WHAT THE TASK ASKS =>
Extract only the first line of the listing and every line after it up to and including the one with "mb.f += [(o+3*i, o+3*i+1, o+3*i+2)". Omit the pictures.

DATA EXCERPT =>
:::::
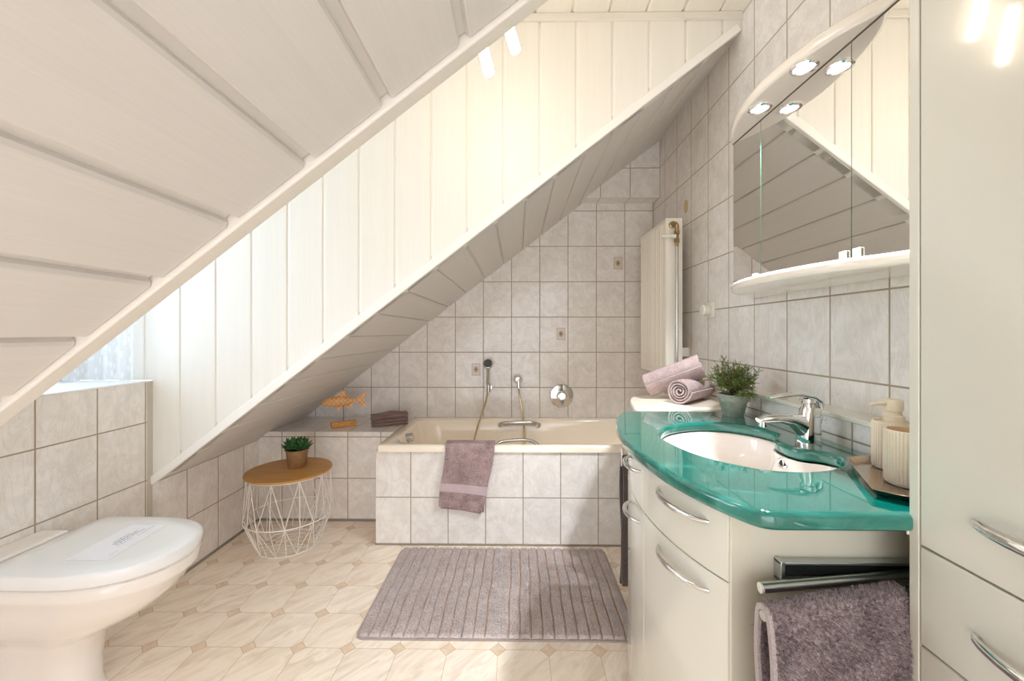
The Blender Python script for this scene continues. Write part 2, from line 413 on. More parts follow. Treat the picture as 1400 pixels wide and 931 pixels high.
def tufts(mb, P, Nn, length, width, mi=0, lean=0.5):
    """short pile: one thin blade per point"""
    k = len(P); R = RNG.normal(size=(k, 3)); d = Nn+lean*R; d /= np.linalg.norm(d, axis=1)[:, None]
    s = np.cross(d, RNG.normal(size=(k, 3))); s /= np.linalg.norm(s, axis=1)[:, None]
    L = length*(0.6+0.8*RNG.random(k))[:, None]
    a = P-Nn*length*0.15-s*width/2; b = P-Nn*length*0.15+s*width/2; c = P+d*L
    o = len(mb.v); V = np.stack([a, b, c], 1).reshape(-1, 3)
    mb.v += [tuple(x) for x in V.tolist()]
    mb.f += [(o+3*i, o+3*i+1, o+3*i+2) for i in range(k)]; mb.m += [mi]*k

def slab_cloth(mb, fn, nu, nv, th, mi=0, dens=0, tl=0.004, tw=0.0012, both=True, mfun=None):
    """a cloth: fn(u,v) gives the mid surface; thickened both ways, with optional pile"""
    U = np.linspace(0, 1, nu); V = np.linspace(0, 1, nv)
    G = np.array([[fn(u, v) for v in V] for u in U], float)
    du = np.gradient(G, axis=0); dv = np.gradient(G, axis=1); Nn = np.cross(du, dv); Nn /= (np.linalg.norm(Nn, axis=2)[..., None]+1e-12)
    A = G+Nn*th/2; B = G-Nn*th/2
    idx = lambda i, j: i*nv+j
    fs = []; ms = []
    def mat(i, j): return mfun((i+0.5)/(nu-1), (j+0.5)/(nv-1)) if mfun else mi
    n = nu*nv
    for i in range(nu-1):
        for j in range(nv-1):
            q = (idx(i, j), idx(i+1, j), idx(i+1, j+1), idx(i, j+1)); m = mat(i, j)
            fs.append(q); ms.append(m); fs.append(tuple(n+t for t in reversed(q))); ms.append(m)
    for i in range(nu-1):
        for j in (0, nv-1):
            fs.append((idx(i, j), idx(i+1, j), n+idx(i+1, j), n+idx(i, j))); ms.append(mat(i, min(j, nv-2)))
    for j in range(nv-1):
        for i in (0, nu-1):
            fs.append((idx(i, j), idx(i, j+1), n+idx(i, j+1), n+idx(i, j))); ms.append(mat(min(i, nu-2), j))
    o = len(mb.v); mb.v += [tuple(p) for p in A.reshape(-1, 3).tolist()]+[tuple(p) for p in B.reshape(-1, 3).tolist()]
    mb.f += [tuple(t+o for t in f) for f in fs]; mb.m += ms
    if dens:
        for S, sg in ((A, 1),)+(((B, -1),) if both else ()):
            uu = RNG.random(dens)*(nu-1.001); vv = RNG.random(dens)*(nv-1.001)
            i = uu.astype(int); j = vv.astype(int); a = (uu-i)[:, None]; b = (vv-j)[:, None]
            Pp = (S[i, j]*(1-a)*(1-b)+S[i+1, j]*a*(1-b)+S[i, j+1]*(1-a)*b+S[i+1, j+1]*a*b)
            nn = Nn[i, j]*sg
            if mfun:
                keep = np.array([mfun(x/(nu-1), y/(nv-1)) == 0 for x, y in zip(uu, vv)]); Pp = Pp[keep]; nn = nn[keep]
            tufts(mb, Pp, nn, tl, tw, mi)

# ------------------------------------------------------------------ the setting
XR, XL, XS = 0.962, -1.565, -1.595       # right wall, left knee wall, wall under the window
YB, YN, YC, YF = 2.888, 0.722, 1.760, -1.45   # back wall, near dormer edge, far cheek, rear of the room
ZC, XW = 2.506, -1.96                    # dormer ceiling, window plane
TAN = 0.7686; ZS = lambda x: 0.470+TAN*(x+1.59)
cs, sn = math.cos(math.atan(TAN)), math.sin(math.atan(TAN))

struct(MB().box((-2.0, YF, -0.05), (XR+0.05, YB+0.05, 0)).build('floor', FLOOR))
struct(MB().box((XL-0.2, YB, 0), (XR+0.08, YB+0.06, 2.6)).build('wall_back', T_back))
struct(MB().box((XR, YF, 0), (XR+0.06, YB, 2.6)).build('wall_right', T_right))
def wallbox(name, a, b, mats):       # faces by axis: 0 = sides facing X, 1 = facing Y, 2 = facing Z
    mb = MB().box(a, b); mb.m = [2, 2, 1, 1, 0, 0]; return struct(mb.build(name, mats))
bulk = MB()
poly = [(-0.02, YB), (0.98, YB)]
wallbox('wall_bulkhead', (0.20, 2.757, 2.048), (XR, YB, 2.45), [T_right, T_bulk, T_bulkb])
# left: wall under the window, knee walls under the slope
wallbox('wall_window', (XW-0.08, YN, 0), (XS, YC-0.026, 0.921), [T_sill, T_sill, SILL])
wallbox('wall_left', (XL-0.12, YC-0.003, 0), (XL, YB, 0.485), [T_knee, T_knee, PLASTER])
wallbox('wall_near', (XS-0.12, YF, 0), (XS, YN, 0.466), [T_sill, T_sill, PLASTER])
struct(MB().box((XW-0.08, YN, 0.921), (XS+0.004, YC-0.016, 0.927)).build('trim_1', SILL, bevel=0.002))
struct(MB().box((XW-0.05, YC-0.027, 0), (XS+0.002, YC-0.001, 0.925)).build('trim_2', simple('joint_grey', srgb(200, 192, 180), 0.6)))
struct(MB().box((XS-0.03, YC-0.001, 0), (XS+0.010, YC+0.03, 0.47)).build('trim_3', SILL))
# ledge at the head of the bath
lg = MB().box((XL, 2.442, 0), (-0.745, YB, 0.536)); lg.m = [2, 2, 1, 1, 0, 0]
struct(lg.build('wall_ledge', [T_knee, T_ledge, T_ledget], bevel=0.002))
# pre-wall behind the basin with its shelf board
pw = MB().box((0.880, 0.692, 0), (XR, 2.15, 0.899)); pw.m = [2, 2, 1, 1, 0, 0]
struct(pw.build('wall_behind_basin', [T_pre, T_pre, T_pre]))
struct(MB().box((0.868, 0.692, 0.899), (XR, 2.155, 0.912)).build('trim_4', LACQ, bevel=0.003))

def groove_profile(x0, x1, g0, pitch, w=0.014, dep=0.009, flip=False):
    """list of (position, depth) across boards"""
    out = [(x0, 0)]; k = math.ceil((x0-g0)/pitch)
    while g0+k*pitch < x1:
        g = g0+k*pitch
        prof = ((-w/2-0.003, 0), (-w/2-0.001, 0.0015), (-w/2, dep), (w/2-0.004, dep), (w/2-0.003, 0.4*dep), (w/2+0.001, 0.0005), (w/2+0.004, 0))
        if flip: prof = [(-a, d) for a, d in reversed(prof)]
        for a, d in prof:
            if x0 < g+a < x1: out.append((g+a, d))
        k += 1
    out.append((x1, 0)); return out
def slope_panel(name, y0, y1, x0, x1, g0, w, dep=0.009):
    pr = groove_profile(x0, x1, g0, 0.1315, w, dep, True)
    lower = []; 
    for x, d in pr: lower.append((x-sn*d, ZS(x)+cs*d))
    upper = [(x1-sn*0.05, ZS(x1)+cs*0.05), (x0-sn*0.05, ZS(x0)+cs*0.05)]
    r = lower+upper
    mb = MB().loft([[(x, y0, z) for x, z in r], [(x, y1, z) for x, z in r]])
    return struct(mb.build(name, B_slope, smooth=0))
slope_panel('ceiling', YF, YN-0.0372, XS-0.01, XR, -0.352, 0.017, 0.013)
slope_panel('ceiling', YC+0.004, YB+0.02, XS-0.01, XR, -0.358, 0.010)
# far cheek of the dormer: vertical boards, cut off along the slope
def cheek(name, Y, sgn, thick=0.05):
    pr = groove_profile(XW-0.05, XR, 0.099, 0.157, 0.010, 0.0055)
    ex = [p for p in pr]; ins = []
    mb = MB(); A = []; Bm = []
    pts = sorted(ex+[(XS-0.001, 0), (XS, 0)])
    for x, d in pts:
        zb = 0.926 if x < XS-0.0005 else ZS(x)
        A.append((x, Y+sgn*d, zb)); Bm.append((x, Y+sgn*d, ZC+0.03))
    n = len(A)
    vs = A+Bm+[(x, Y+sgn*thick, z) for x, y, z in A]+[(x, Y+sgn*thick, z) for x, y, z in Bm]
    fs = []
    for i in range(n-1):
        fs += [(i, i+1, n+i+1, n+i), (2*n+i, 3*n+i, 3*n+i+1, 2*n+i+1), (i, 2*n+i, 2*n+i+1, i+1), (n+i, n+i+1, 3*n+i+1, 3*n+i)]
    fs += [(0, n, 3*n, 2*n), (n-1, 3*n-1, 4*n-1, 2*n-1)]
    mb.add(vs, fs); return struct(mb.build(name, B_cheek, smooth=0))
cheek('wall_dormer_far', YC, 1)
cheek('wall_dormer_near', YN, -1, 0.03)
# dormer ceiling, boards running in depth
pr = groove_profile(XW-0.05, XR, 0.081, 0.157, 0.011, 0.008)
r = [(x, ZC+d) for x, d in pr]+[(XR, ZC+0.06), (XW-0.05, ZC+0.06)]
struct(MB().loft([[(x, YN-0.03, z) for x, z in r], [(x, YC+0.02, z) for x, z in r]]).build('ceiling', B_ceil, smooth=0))
# trims: along the near slope edge, along the foot of the far cheek, between cheek and ceiling
def slope_trim(name, y0, y1, h0, h1, x0, x1, mat):
    """bar following the roof slope; h = height above the slope surface, at right angles to it"""
    P = lambda x, h: (x-sn*h, ZS(x)+cs*h)
    prof = [(y0, h0), (y1, h0), (y1, h1), (y0, h1)]
    rings = [[(P(x, h)[0], y, P(x, h)[1]) for y, h in prof] for x in (x0, x1)]
    return struct(MB().loft(rings).build(name, mat, bevel=0.004, seg=3))
slope_trim('trim_5', YN-0.034, YN+0.004, -0.009, 0.03, XS, XR-0.002, TRIMW)
slope_trim('trim_6', YC-0.012, YC+0.008, -0.002, 0.034, XS+0.006, XR-0.004, simple('trim_lacquer_white', srgb(250, 248, 243), 0.3))
struct(MB().box((XW, YC-0.014, 2.474), (XR, YC, ZC)).build('trim_7', TRIMW, bevel=0.003))
# silicone joints at the floor
struct(MB().box((XL, YC, 0), (XL+0.006, 2.442, 0.012)).build('baseboard_left', SIL))
struct(MB().box((XL, 2.436, 0), (-0.755, 2.442, 0.012)).build('baseboard_ledge', SIL))
struct(MB().box((-0.757, 2.163, 0), (0.87, 2.169, 0.008)).build('baseboard_bath', SIL))
# unseen rear wall; its wide opening is added to let in fill light
struct(MB().box((-2.0, YF-0.06, 0), (-1.15, YF, 2.6)).box((0.80, YF-0.06, 0), (XR+0.05, YF, 2.6)).box((-1.15, YF-0.06, 2.15), (0.80, YF, 2.6)).build('wall_rear', PLASTER))
# window wall of the dormer
wz0, wz1, wy0, wy1 = 0.927, 2.30, 0.80, 1.69
struct(MB().box((XW-0.08, YN, wz1), (XW, YC, ZC+0.05)).box((XW-0.08, YN, 0.9), (XW, wy0, wz1)).box((XW-0.08, wy1, 0.9), (XW, YC, wz1)).build('wall_window_head', PLASTER))
win = bpy.data.objects.new('window_1', None); COL.objects.link(win); win['kind'] = 'structure'
fr = MB(); w = 0.055
for a, b in (((wy0, wz0), (wy1, wz0+w)), ((wy0, wz1-w), (wy1, wz1)), ((wy0, wz0+w), (wy0+w, wz1-w)), ((wy1-w, wz0+w), (wy1, wz1-w)), (((wy0+wy1)/2-0.04, wz0+w), ((wy0+wy1)/2+0.04, wz1-w))):
    fr.box((XW-0.065, a[0], a[1]), (XW-0.01, b[0], b[1]))
fr.build('window_frame', SILL, win, bevel=0.004)
for a, b in ((wy0+w, (wy0+wy1)/2-0.04), ((wy0+wy1)/2+0.04, wy1-w)):
    MB().box((XW-0.045, a, wz0+w), (XW-0.039, b, wz1-w)).build('window_pane', GLASS, win)

# ------------------------------------------------------------------ decor motifs in the back wall tiles
for k, (px, pz) in enumerate([(-0.293, 0.873), (0.309, 1.126), (0.713, 1.626)]):
    mb = MB(); w, h = 0.030, 0.043; y = YB-0.0004
    mb.box((px-w, y-0.0004, pz-h), (px+w, YB-0.0001, pz+h), 1)
    for a, b in (((px-w, pz-h), (px+w, pz-h+0.004)), ((px-w, pz+h-0.004), (px+w, pz+h)), ((px-w, pz-h), (px-w+0.004, pz+h)), ((px+w-0.004, pz-h), (px+w, pz+h))):
        mb.box((a[0], y-0.0008, a[1]), (b[0], y-0.0003, b[1]), 0)
    for s, kk in ((0.020, 8), (0.011, 4)):
        pts = [(px+s*(0.75 if q % 2 else 1)*math.cos(PI*q/kk+PI/2), y-0.0012-0.0004*(s < 0.015), pz+s*1.3*(0.75 if q % 2 else 1)*math.sin(PI*q/kk+PI/2)) for q in range(2*kk)]
        mb.loft([pts, [(a, y, c) for a, b, c in pts]], mi=0 if s > 0.015 else 2)
    tag(mb.build('decor_tile_inlay', [MOTIF, MOTIFB, simple('motif_dark', srgb(150, 126, 100), 0.4)], smooth=0),
        ['small printed square motif on the wall tile left of the hand shower', 'small printed square motif on the wall tile above the round mixer', 'small printed square motif high on the back wall, nearest the radiator'][k], 'decor tile', 'printed decor motifs on the back wall')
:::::
EXPECTED OUTPUT =>
The Blender Python script for this scene continues. Write part 2, from line 413 on. More parts follow. Treat the picture as 1400 pixels wide and 931 pixels high.
def tufts(mb, P, Nn, length, width, mi=0, lean=0.5):
    """short pile: one thin blade per point"""
    k = len(P); R = RNG.normal(size=(k, 3)); d = Nn+lean*R; d /= np.linalg.norm(d, axis=1)[:, None]
    s = np.cross(d, RNG.normal(size=(k, 3))); s /= np.linalg.norm(s, axis=1)[:, None]
    L = length*(0.6+0.8*RNG.random(k))[:, None]
    a = P-Nn*length*0.15-s*width/2; b = P-Nn*length*0.15+s*width/2; c = P+d*L
    o = len(mb.v); V = np.stack([a, b, c], 1).reshape(-1, 3)
    mb.v += [tuple(x) for x in V.tolist()]
    mb.f += [(o+3*i, o+3*i+1, o+3*i+2) for i in range(k)]; mb.m += [mi]*k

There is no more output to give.